Nestas 3 situações em que intervém uma corça a amamentar um bebé nascido de uma gravidez indesejada (no caso da nossa Orada, a corça alimenta a moça ainda grávida), a corça é como uma mãe que se dá num amor incondicional. Seria essa a caraterística que os Celtas atribuíam à corça, no culto que lhe prestavam?

José Teodoro Prata

sábado, 18 de novembro de 2023

A corça da Orada

Visitei, no passado sábado, a capela de São Pedro de Vir-a-Corça, no Carroqueiro, Monsanto. Contaram-me a lenda da capela, referida no texto abaixo, e surpreendi-me de ali ser uma corça a amamentar um bebé, tal como a donzela da nossa Orada foi amamentada por uma corça.

Contou-me o ti´ Joaquim Teodoro, em 1990: «Um pai encontrou a filha grávida e, para não a matar, levou-a para o sítio onde está a cruz. Havia lá uma cova e o pai deixou-a lá. Por Deus apareceu uma corça e ela mamava a corça, mas vinha beber água à fonte, atrás da capela

A corça era venerada pelos lusitanos, como a seguir se refere, o que localiza a Senhora da Orada numa época remota, anterior ao Cristianismo e mesmo à conquista romana da Hispânia.

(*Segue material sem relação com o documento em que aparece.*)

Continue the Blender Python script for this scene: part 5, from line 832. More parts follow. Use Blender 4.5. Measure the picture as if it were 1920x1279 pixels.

Encontrei o texto que se segue na net, cuja riqueza torna desnecessário alongar mais.

«Simbologia da Corça

A corça está intimamente ligada à feminilidade. Por alguma razão, conhece-se melhor a espécie pelo seu nome feminino – a corça, em detrimento do corço. Com efeito, são várias as lendas europeias onde ela chega como salvadora pelo leite que dá como alimento, até a humanos. Assim é com Genoveva de Bravante, uma lenda de fundo germânico ou nórdico que discorre acerca de uma foragida, falsamente acusada de infidelidade, que se exila num ermo nas Ardenas com o seu filho, alimentado este pelo leite de uma corça que lá apareceu. Em Portugal, é também o leite de uma corça que salva um bebé adotado por um homem em Vir-a-Corça, junto a Monsanto. Ambas as lendas aludem ao papel materno do mamífero, a fêmea que amamenta, a fonte da vida. Há teorias que defendem a divinização da corça pelos lusitanos, assumindo até que Sertório, para cair nas boas graças lusas, inventou que estes animais falavam com ele. Seria o eremitismo tão conhecido nos corços que provocava um fascínio tal na mente humana ao ponto de os ter como um reflexo divino? Não devemos esquecer, da mesma forma, a corça na mitologia grega, com os seus chifres de ouro e pés de bronze – é consagrada a Artémis (mais uma vez, uma mulher) e, segundo um episódio mítico, foi nela que Taigete se transformou para escapar a Zeus, sendo procurada depois por Héracles (ou Hércules, na versão romana) num dos seus doze trabalhos de penitência. Houve igualmente, como com a maior parte dos animais antes venerados por cá, uma tentativa de diabolização, sobretudo com a chegada da mensagem cristã que pretendeu redirecionar os atos celestes para as Senhoras e os Santos. A lenda da Nossa Senhora da Nazaré, por exemplo, põe D. Fuas Roupinho atrás de uma corça (ou de um veado, depende da versão) com o seu cavalo, para mais tarde se aperceber que esta era afinal uma reencarnação do demónio.»